Around their encampment, hundreds of others had strung bright purple and pink sheets between trees to create makeshift shelters. Plastic trays were stacked with bowls and silverware from their homes, and there were large thermoses for tea. A 23-year-old pushed a metal cart through the park’s paved corridors hawking food to the new residents: “Sour chickpeas!” he yelled. “Hot and spicy!”

As in many of the new encampments, few here had received any help from nongovernmental organizations — a sign, they said, of how aid money has dried up as the world’s attention has shifted away from Afghanistan over the past year.

The Taliban’s isolation on the world stage — no country has officially recognized its government — has also complicated relief efforts. While assistance from around the world poured into countries like Turkey and Morocco that also experienced devastating earthquakes this year, there has been no similar support for Afghanistan. The aid that has arrived came mostly from neighboring countries and the Persian Gulf, said Zabihullah Mujahid, a spokesman for the Taliban administration.

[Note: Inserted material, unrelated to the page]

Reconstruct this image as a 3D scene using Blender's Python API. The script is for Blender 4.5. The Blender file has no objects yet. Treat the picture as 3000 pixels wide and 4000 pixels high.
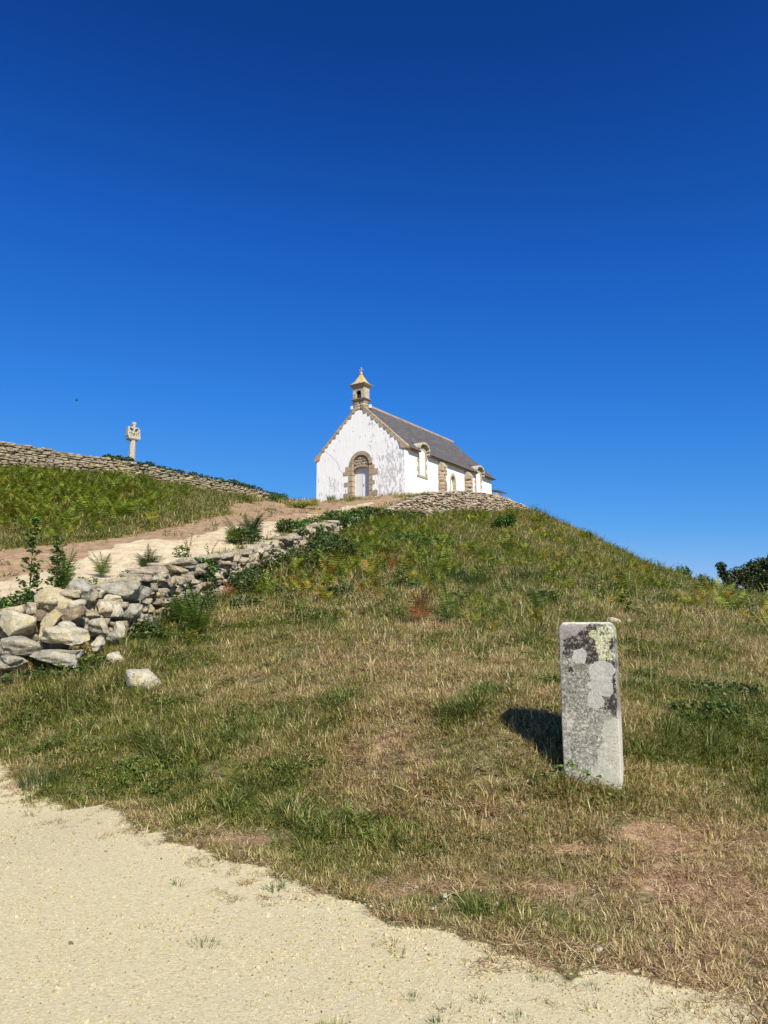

The absence of support has made many in Herat feel even more forgotten, both by the West, which shaped daily life for 20 years before U.S. troops left in 2021, and their new government, which they feel was ill equipped to handle such a disaster.

“Up to now, we haven’t seen any help from the government. They should be doing more; where are they?” said Aliya Sultani, 26, standing outside her temporary shelter in the park.

In Jabrail, a township on the western edge of the city, residents awoke Thursday morning in their tents, which were scattered across empty parking lots and tucked into alleyways barricaded by rickshaws. Despite the crisp morning air, many felt lucky; there was no earthquake the night before.

Hundreds made their way to an empty stretch of road where the local imams had gathered to pray for those who had been killed and plead with God to stop the earth from trembling.

After men and women laid their prayer mats or scarves on the concrete road, an imam, Mullah Muhammad Khatimi, offered a prayer. As he sang into the microphone, his voice began to tremble. Then he burst into tears.